DATASET SECTION:
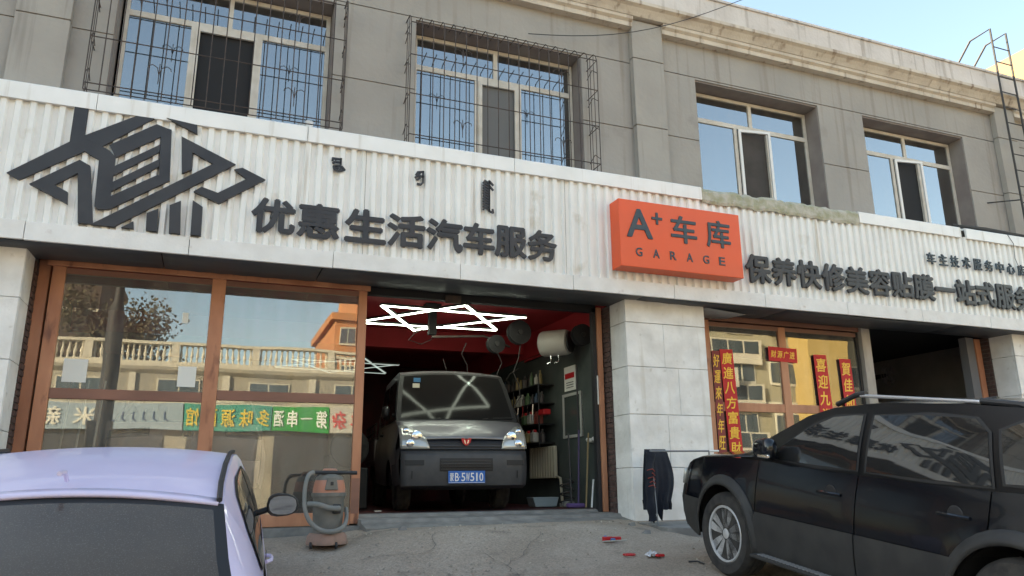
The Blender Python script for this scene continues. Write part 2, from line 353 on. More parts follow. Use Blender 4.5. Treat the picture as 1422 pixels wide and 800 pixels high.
# brick jambs, every brick its own piece
bm_ = {}
def brickmesh(w, d, h):
    k = (round(w, 3), round(d, 3), round(h, 3))
    if k not in bm_: bm_[k] = B().box(-w/2, w/2, -d/2, d/2, -h/2, h/2).mesh('brick', m_brick)
    return bm_[k]
rb = random.Random(5)
def jamb(x, y0, y1, z0, z1, side):
    """side +1: visible face looks to +x ; -1: to -x"""
    core = B().box(min(x, x-side*.18), max(x, x-side*.18), y0, y1, z0, z1).build('brick_jamb', m_brickm, bld)
    z = z0+.01; r = 0
    while z+.052 < z1:
        cut = [y0+.003, (y0+y1)/2+(.05 if r % 2 else -.04), y1-.003]
        for i in (0, 1):
            w = cut[i+1]-cut[i]-.008
            inst('brick', brickmesh(.03, w, .052), core, (x+side*rb.uniform(0, .006), (cut[i]+cut[i+1])/2, z+.026))
        z += .066; r += 1
jamb(4.84, .40, .62, -.02, 2.72, -1)
jamb(-1.8, .40, .62, -.22, 2.74, 1)
jamb(12.0, .40, .62, -.05, 2.72, -1)
# plinth / sills
b = B().box(-1.8, 1.62, .36, .75, -.5, -.01); b.build('window_plinth', m_sill, bld)
b = B().prism([(.02, -.5), (.02, -.02), (.30, .02), (.34, .055), (.62, .07), (.66, .10), (.85, .105), (.85, -.5)], 1.62, 4.84, 'x'); b.build('garage_sill', m_sill, bld)
b = B().box(6.05, 12.0, .30, .7, -.5, .58); b.build('shopfront_base', m_sill, bld)
# raised concrete slab in front of pillar and window, with a chipped lip
b = B(); rs = random.Random(9); n = 26; top = []; 
for i in range(n+1):
    x = 4.80+(9.8-4.80)*i/n
    top.append((x, -1.12+rs.uniform(-.035, .035)+(.35 if i == 0 else .1 if i == 1 else 0)))
for i in range(n):
    (xa, ya_), (xc, yc) = top[i], top[i+1]; dz = rs.uniform(-.006, .004)
    b.add([(xa, ya_, -.062), (xc, yc, -.062), (xc, -.003, -.03), (xa, -.003, -.03), (xa, ya_-.05, -.4), (xc, yc-.05, -.4), (xa, -.003, -.4), (xc, -.003, -.4)],
          [(0,1,2,3), (0,4,5,1)]+([(0,3,6,4)] if i == 0 else [])+([(1,5,7,2)] if i == n-1 else []))
b.build('concrete_slab', m_sill, None, kind='structure')

# ------------------------------------------------------------------ interiors
b = B(); b.box(-1.9, 4.95, .86, 7.6, -.6, .10); b.build('garage_floor', m_red, None, kind='structure')
rm = th('garage_room', 'dark garage bay interior with red ceiling and green painted walls', 'room', (2, 1, .1))
B().box(-1.9, 4.95, .63, 7.6, 2.86, 2.95).build('ceiling', m_redwall, rm)
b = B().box(4.9, 5.0, .63, 7.6, -.5, 2.46); b.build('side_wall', m_dkwall, rm)
b = B().box(4.88, 5.0, .63, 7.6, 2.463, 2.858); b.build('wall_band', m_redwall, rm)
B().box(-1.9, 4.88, 3.5, 3.7, 2.55, 2.858).build('ceiling_beam', m_redwall, rm)
B().box(-1.9, 5.0, 7.6, 7.7, -.5, 2.86).build('back_wall', mat('maroon_wall', (.10, .014, .018), (.05, .012, .014), sc=2, rough=.8), rm)
B().box(-2.0, -1.9, .63, 7.6, -.5, 2.86).build('side_wall', m_dkwall, rm)
B().box(4.84, 4.87, .64, 3.4, 2.40, 2.43).build('wall_pipe', m_redwall, rm)
# right shop room
rm2 = th('shop_room', 'dim grey walled shop interior seen through the open doorway', 'room', (9, 1, .1))
B().box(5.2, 13.2, .63, 5.6, -.5, -.05).build('room_floor', m_sill, rm2)
B().box(5.2, 13.2, .63, 5.6, 2.87, 2.95).build('ceiling', m_black, rm2)
B().box(5.2, 13.2, 4.2, 4.3, -.05, 2.86).build('back_wall', m_room, rm2)
B().box(13.1, 13.2, .63, 4.2, -.05, 2.86).build('side_wall', m_room, rm2)
B().box(5.1, 5.2, .63, 5.6, -.5, 2.9).build('side_wall', m_room, rm2)
B().box(9.45, 9.5, .9, 2.4, -.05, 2.86).build('partition_wall', mat('dull_red_wall', (.14, .02, .02), rough=.8), rm2)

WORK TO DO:
Reproduce the material word for word. Any pictures should be left out of the copy.

THE REPLY:
The Blender Python script for this scene continues. Write part 2, from line 353 on. More parts follow. Use Blender 4.5. Treat the picture as 1422 pixels wide and 800 pixels high.
# brick jambs, every brick its own piece
bm_ = {}
def brickmesh(w, d, h):
    k = (round(w, 3), round(d, 3), round(h, 3))
    if k not in bm_: bm_[k] = B().box(-w/2, w/2, -d/2, d/2, -h/2, h/2).mesh('brick', m_brick)
    return bm_[k]
rb = random.Random(5)
def jamb(x, y0, y1, z0, z1, side):
    """side +1: visible face looks to +x ; -1: to -x"""
    core = B().box(min(x, x-side*.18), max(x, x-side*.18), y0, y1, z0, z1).build('brick_jamb', m_brickm, bld)
    z = z0+.01; r = 0
    while z+.052 < z1:
        cut = [y0+.003, (y0+y1)/2+(.05 if r % 2 else -.04), y1-.003]
        for i in (0, 1):
            w = cut[i+1]-cut[i]-.008
            inst('brick', brickmesh(.03, w, .052), core, (x+side*rb.uniform(0, .006), (cut[i]+cut[i+1])/2, z+.026))
        z += .066; r += 1
jamb(4.84, .40, .62, -.02, 2.72, -1)
jamb(-1.8, .40, .62, -.22, 2.74, 1)
jamb(12.0, .40, .62, -.05, 2.72, -1)
# plinth / sills
b = B().box(-1.8, 1.62, .36, .75, -.5, -.01); b.build('window_plinth', m_sill, bld)
b = B().prism([(.02, -.5), (.02, -.02), (.30, .02), (.34, .055), (.62, .07), (.66, .10), (.85, .105), (.85, -.5)], 1.62, 4.84, 'x'); b.build('garage_sill', m_sill, bld)
b = B().box(6.05, 12.0, .30, .7, -.5, .58); b.build('shopfront_base', m_sill, bld)
# raised concrete slab in front of pillar and window, with a chipped lip
b = B(); rs = random.Random(9); n = 26; top = []; 
for i in range(n+1):
    x = 4.80+(9.8-4.80)*i/n
    top.append((x, -1.12+rs.uniform(-.035, .035)+(.35 if i == 0 else .1 if i == 1 else 0)))
for i in range(n):
    (xa, ya_), (xc, yc) = top[i], top[i+1]; dz = rs.uniform(-.006, .004)
    b.add([(xa, ya_, -.062), (xc, yc, -.062), (xc, -.003, -.03), (xa, -.003, -.03), (xa, ya_-.05, -.4), (xc, yc-.05, -.4), (xa, -.003, -.4), (xc, -.003, -.4)],
          [(0,1,2,3), (0,4,5,1)]+([(0,3,6,4)] if i == 0 else [])+([(1,5,7,2)] if i == n-1 else []))
b.build('concrete_slab', m_sill, None, kind='structure')

# ------------------------------------------------------------------ interiors
b = B(); b.box(-1.9, 4.95, .86, 7.6, -.6, .10); b.build('garage_floor', m_red, None, kind='structure')
rm = th('garage_room', 'dark garage bay interior with red ceiling and green painted walls', 'room', (2, 1, .1))
B().box(-1.9, 4.95, .63, 7.6, 2.86, 2.95).build('ceiling', m_redwall, rm)
b = B().box(4.9, 5.0, .63, 7.6, -.5, 2.46); b.build('side_wall', m_dkwall, rm)
b = B().box(4.88, 5.0, .63, 7.6, 2.463, 2.858); b.build('wall_band', m_redwall, rm)
B().box(-1.9, 4.88, 3.5, 3.7, 2.55, 2.858).build('ceiling_beam', m_redwall, rm)
B().box(-1.9, 5.0, 7.6, 7.7, -.5, 2.86).build('back_wall', mat('maroon_wall', (.10, .014, .018), (.05, .012, .014), sc=2, rough=.8), rm)
B().box(-2.0, -1.9, .63, 7.6, -.5, 2.86).build('side_wall', m_dkwall, rm)
B().box(4.84, 4.87, .64, 3.4, 2.40, 2.43).build('wall_pipe', m_redwall, rm)
# right shop room
rm2 = th('shop_room', 'dim grey walled shop interior seen through the open doorway', 'room', (9, 1, .1))
B().box(5.2, 13.2, .63, 5.6, -.5, -.05).build('room_floor', m_sill, rm2)
B().box(5.2, 13.2, .63, 5.6, 2.87, 2.95).build('ceiling', m_black, rm2)
B().box(5.2, 13.2, 4.2, 4.3, -.05, 2.86).build('back_wall', m_room, rm2)
B().box(13.1, 13.2, .63, 4.2, -.05, 2.86).build('side_wall', m_room, rm2)
B().box(5.1, 5.2, .63, 5.6, -.5, 2.9).build('side_wall', m_room, rm2)
B().box(9.45, 9.5, .9, 2.4, -.05, 2.86).build('partition_wall', mat('dull_red_wall', (.14, .02, .02), rough=.8), rm2)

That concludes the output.